Sadaring Satupena#6: Kebiasaan Lokal yang Telah Berakar Jadi Tantangan yang Tak Mudah Diretas oleh Para Pegiat Literasi

Kamis 04 Nov 2021, 03:03 WIB
Sadaring #6 Satupena bertajuk “Suara-Suara dari Lumbung Literasi”, Minggu (31/10/2021) yang dilakukan secara virtual. (ist)

Sadaring #6 Satupena bertajuk “Suara-Suara dari Lumbung Literasi”, Minggu (31/10/2021) yang dilakukan secara virtual. (ist)

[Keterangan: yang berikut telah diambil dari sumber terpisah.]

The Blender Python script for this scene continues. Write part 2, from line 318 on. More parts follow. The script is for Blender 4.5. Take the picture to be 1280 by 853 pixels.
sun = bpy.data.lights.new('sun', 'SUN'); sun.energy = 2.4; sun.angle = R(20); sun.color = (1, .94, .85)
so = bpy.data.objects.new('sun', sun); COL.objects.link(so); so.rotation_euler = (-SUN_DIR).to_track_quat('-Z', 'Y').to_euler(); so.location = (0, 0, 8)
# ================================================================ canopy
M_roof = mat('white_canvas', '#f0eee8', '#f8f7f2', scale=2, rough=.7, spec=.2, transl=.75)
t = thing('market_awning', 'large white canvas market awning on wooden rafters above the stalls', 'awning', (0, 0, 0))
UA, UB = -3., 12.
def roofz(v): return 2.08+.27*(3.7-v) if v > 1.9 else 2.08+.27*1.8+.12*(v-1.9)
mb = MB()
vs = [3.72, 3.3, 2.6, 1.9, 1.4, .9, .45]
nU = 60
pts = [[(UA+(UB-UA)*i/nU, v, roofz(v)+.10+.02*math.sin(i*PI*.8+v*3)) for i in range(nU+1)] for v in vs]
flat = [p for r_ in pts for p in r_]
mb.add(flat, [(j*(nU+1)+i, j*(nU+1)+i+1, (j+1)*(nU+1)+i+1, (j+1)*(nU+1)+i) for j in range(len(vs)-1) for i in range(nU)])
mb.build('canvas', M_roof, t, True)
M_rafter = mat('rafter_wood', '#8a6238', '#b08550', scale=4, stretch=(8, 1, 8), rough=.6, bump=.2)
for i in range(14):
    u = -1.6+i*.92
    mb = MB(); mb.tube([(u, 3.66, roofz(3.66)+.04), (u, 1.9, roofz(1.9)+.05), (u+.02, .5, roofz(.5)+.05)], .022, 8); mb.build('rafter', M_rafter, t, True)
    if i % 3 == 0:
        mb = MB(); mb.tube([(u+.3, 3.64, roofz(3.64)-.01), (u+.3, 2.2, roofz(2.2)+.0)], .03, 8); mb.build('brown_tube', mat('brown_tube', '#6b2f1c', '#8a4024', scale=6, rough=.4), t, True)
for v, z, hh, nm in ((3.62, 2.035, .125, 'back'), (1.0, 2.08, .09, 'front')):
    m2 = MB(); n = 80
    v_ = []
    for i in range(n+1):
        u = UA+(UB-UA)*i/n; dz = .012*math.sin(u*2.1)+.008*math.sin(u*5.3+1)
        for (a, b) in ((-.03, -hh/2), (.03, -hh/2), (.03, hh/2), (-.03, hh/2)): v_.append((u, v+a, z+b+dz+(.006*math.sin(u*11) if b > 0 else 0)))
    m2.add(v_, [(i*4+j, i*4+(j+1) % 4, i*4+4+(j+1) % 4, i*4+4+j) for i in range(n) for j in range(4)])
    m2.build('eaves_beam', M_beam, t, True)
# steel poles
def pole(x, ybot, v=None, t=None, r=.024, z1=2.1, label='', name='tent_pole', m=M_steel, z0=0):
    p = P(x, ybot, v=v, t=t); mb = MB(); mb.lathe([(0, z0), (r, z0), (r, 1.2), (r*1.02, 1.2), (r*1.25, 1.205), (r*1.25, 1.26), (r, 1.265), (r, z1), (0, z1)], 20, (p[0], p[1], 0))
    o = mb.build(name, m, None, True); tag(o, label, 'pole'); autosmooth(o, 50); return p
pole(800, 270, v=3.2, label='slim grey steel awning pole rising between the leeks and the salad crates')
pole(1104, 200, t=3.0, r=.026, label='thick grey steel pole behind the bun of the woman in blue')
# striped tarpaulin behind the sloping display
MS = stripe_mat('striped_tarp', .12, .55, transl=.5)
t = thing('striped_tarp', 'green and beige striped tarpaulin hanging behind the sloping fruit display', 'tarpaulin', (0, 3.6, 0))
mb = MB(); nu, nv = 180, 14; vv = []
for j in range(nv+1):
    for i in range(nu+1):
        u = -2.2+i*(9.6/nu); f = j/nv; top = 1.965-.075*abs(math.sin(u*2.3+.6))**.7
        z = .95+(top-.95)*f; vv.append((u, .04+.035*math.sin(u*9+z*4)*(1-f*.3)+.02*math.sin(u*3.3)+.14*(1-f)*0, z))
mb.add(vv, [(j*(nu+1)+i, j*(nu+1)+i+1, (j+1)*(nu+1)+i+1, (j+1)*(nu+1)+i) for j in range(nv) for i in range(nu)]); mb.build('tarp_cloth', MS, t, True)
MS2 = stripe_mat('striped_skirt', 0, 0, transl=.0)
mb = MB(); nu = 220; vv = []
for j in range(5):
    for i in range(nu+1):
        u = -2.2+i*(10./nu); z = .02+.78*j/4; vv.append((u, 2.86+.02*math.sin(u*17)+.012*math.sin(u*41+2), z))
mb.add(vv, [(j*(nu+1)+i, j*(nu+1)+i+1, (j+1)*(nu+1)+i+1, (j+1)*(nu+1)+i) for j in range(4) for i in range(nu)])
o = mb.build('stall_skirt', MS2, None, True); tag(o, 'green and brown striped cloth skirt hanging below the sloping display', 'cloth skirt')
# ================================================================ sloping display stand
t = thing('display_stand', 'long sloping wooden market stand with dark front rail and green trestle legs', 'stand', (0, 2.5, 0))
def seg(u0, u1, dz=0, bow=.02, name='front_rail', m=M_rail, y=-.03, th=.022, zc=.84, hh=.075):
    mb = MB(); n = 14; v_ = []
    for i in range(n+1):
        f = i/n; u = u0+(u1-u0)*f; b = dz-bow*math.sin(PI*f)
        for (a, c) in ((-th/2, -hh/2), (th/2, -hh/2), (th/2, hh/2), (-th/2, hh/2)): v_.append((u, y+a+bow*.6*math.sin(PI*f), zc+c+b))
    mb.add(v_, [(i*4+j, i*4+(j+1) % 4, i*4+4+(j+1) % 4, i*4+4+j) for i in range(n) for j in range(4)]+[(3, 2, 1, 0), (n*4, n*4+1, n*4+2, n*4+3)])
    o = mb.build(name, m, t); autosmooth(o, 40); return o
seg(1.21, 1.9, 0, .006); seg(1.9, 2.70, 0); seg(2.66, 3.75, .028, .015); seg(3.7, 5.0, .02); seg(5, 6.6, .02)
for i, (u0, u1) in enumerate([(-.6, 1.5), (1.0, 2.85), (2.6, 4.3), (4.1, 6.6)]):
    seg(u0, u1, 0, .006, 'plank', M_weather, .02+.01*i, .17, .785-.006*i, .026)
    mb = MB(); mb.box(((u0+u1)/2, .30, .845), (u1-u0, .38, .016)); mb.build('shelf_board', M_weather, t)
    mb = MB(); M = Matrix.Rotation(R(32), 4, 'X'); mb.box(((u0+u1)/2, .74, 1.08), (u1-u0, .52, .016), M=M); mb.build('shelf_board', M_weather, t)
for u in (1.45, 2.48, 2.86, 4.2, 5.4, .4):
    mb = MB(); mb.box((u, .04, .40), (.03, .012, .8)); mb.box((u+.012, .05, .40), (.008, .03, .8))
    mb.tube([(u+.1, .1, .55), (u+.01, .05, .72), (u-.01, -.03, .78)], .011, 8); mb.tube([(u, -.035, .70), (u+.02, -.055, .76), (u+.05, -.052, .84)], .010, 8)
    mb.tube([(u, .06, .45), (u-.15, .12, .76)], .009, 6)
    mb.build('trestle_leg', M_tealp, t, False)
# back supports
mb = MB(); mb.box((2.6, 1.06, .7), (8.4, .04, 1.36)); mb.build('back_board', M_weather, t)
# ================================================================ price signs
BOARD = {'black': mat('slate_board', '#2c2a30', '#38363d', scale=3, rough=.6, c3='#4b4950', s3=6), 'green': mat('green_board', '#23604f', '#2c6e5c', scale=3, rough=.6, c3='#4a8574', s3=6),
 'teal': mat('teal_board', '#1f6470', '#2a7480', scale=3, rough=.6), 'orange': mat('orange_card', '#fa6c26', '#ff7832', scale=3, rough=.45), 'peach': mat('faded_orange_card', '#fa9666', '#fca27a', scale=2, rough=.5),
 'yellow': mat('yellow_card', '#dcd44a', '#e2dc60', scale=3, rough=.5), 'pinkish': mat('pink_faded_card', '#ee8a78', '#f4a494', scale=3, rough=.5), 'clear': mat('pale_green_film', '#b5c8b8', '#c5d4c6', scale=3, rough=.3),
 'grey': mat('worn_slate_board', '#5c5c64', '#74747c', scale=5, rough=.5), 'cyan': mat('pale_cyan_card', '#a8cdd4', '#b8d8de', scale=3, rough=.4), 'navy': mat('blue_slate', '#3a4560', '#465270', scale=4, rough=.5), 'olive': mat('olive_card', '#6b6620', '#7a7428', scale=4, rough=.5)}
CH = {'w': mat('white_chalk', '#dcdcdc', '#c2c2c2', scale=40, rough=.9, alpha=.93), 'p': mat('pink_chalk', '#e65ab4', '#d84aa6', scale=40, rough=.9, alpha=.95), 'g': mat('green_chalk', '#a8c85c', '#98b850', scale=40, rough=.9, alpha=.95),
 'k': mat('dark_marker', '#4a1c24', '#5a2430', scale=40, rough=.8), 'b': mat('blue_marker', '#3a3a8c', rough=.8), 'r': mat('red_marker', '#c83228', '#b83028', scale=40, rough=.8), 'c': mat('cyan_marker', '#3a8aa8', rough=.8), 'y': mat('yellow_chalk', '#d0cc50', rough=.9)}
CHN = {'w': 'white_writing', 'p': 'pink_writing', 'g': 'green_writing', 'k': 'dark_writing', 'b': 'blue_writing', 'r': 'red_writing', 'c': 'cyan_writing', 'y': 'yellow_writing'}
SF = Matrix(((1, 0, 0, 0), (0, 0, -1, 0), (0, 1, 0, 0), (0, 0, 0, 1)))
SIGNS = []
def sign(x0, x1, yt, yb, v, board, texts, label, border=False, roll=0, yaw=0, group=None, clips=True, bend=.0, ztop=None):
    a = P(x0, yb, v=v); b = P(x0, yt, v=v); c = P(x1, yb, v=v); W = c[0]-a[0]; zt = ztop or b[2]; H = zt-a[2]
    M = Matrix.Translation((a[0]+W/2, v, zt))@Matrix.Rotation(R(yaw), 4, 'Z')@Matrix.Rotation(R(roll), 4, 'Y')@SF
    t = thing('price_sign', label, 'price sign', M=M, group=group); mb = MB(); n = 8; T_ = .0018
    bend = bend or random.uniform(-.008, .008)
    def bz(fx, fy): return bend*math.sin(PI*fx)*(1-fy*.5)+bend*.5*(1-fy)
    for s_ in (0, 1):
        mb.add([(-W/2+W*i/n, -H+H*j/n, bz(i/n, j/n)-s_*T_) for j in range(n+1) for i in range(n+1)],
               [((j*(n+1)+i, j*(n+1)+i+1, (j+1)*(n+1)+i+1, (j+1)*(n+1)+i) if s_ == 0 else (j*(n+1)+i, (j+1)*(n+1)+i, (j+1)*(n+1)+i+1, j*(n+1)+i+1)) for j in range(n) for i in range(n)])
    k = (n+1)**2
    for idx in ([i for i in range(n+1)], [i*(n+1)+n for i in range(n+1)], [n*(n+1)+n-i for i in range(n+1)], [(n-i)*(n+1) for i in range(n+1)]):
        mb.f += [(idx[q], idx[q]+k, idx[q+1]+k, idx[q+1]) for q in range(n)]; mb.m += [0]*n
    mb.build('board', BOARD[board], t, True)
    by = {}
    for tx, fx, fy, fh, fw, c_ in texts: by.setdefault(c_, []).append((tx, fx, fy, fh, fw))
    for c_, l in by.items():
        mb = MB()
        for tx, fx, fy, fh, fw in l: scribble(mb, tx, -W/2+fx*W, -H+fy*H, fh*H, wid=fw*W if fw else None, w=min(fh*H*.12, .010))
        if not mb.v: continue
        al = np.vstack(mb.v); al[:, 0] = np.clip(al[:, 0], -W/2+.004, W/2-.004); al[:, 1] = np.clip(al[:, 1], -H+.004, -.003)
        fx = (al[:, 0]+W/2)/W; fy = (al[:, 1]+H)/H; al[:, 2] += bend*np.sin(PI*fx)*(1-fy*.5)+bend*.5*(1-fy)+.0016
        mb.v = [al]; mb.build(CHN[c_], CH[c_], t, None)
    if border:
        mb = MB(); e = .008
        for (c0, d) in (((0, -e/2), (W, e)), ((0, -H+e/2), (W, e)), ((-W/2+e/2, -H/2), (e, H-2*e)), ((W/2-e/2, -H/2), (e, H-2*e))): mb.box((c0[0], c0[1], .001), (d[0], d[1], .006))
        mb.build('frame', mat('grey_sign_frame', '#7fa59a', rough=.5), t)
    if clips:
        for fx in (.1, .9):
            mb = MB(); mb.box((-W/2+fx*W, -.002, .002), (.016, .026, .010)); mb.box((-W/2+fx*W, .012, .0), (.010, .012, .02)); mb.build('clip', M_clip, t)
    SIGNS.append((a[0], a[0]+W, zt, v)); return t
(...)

“Pengusaha sembakonya orang-orang Madura yang sukses di Jakarta. Jadi desa kehilangan generasi produktifnya,” ujar Iffah.

Selain mendirikan perpustakaan di masing-masing rumah para anggota Komunitas Perempuan Membaca, secara pribadi Iffah bersama suaminya menginisiasi pembuatan batik ikat celup.

“Intinya memberikan peluang kepada warga desa untuk berperan mengembangkan kerajinan. Ini bisa menahan mereka untuk urbanisasi,” katanya.

Bahkan, dalam cita-citanya Iffah ingin mendirikan Mahat Ati, lembaga pendidikan setingkat sarjana di lingkup pesantren untuk menjaring anak-anak di desanya.

“Ini kan cita-cita bersama suami. Berharap Mahat Ati memberi pendidikan murah, sehingga mereka lebih terpapar literasi,” tutur Iffah. 

Investasi Literasi
Pegiat literasi dan kurator buku anak Debby Loekito Goeyardi mengatakan literasi dini yang dia kelola melalui Yayasan Kanaditya Denpasar, diharapkan mejadi investasi literasi bagi generasi penerus bangsa.

“Literasi itu kan bisa dimulai dari dalam kandungan lewat para ibu kemudian berlanjut kepada anak-anak sampai usia 18 tahun,” katanya. Debby dan kawan-kawan bersitekun menggalang literasi bagi anak-anak buruh suwun (buruh sunggi belanjaan) di pasar-pasar di kota Denpasar.     

“Umunya anak-anak ini juga bekerja dengan ibunya dan mereka sebagian besar tidak bisa baca dan tulis,” katanya.

Selain mengajar membaca dan menulis, memasok buku-buku bacaan, Debby juga menggelar aneka perlombaan sebagai keluaran dari gerakan literasi yang dia gemakan. 

Belakangan yayasan bahkan juga menangani advokasi bagi para ibu dan anak korban KDRT. “Jadi literasi itu tak sekadar baca tulis,” tutur Debby yang aktif membangun juga mengobarkan literasi di Nusa Tenggara Timur. 

Ketiga pembicara dalam Sadaring Satupena itu sepakat bahwa sikap kesukarelawanan menjadi jantung gerakan literasi.

“Bahkan ibaratnya hanya dengan nasi bungkus saja kita terus bergerak,” kata Ama.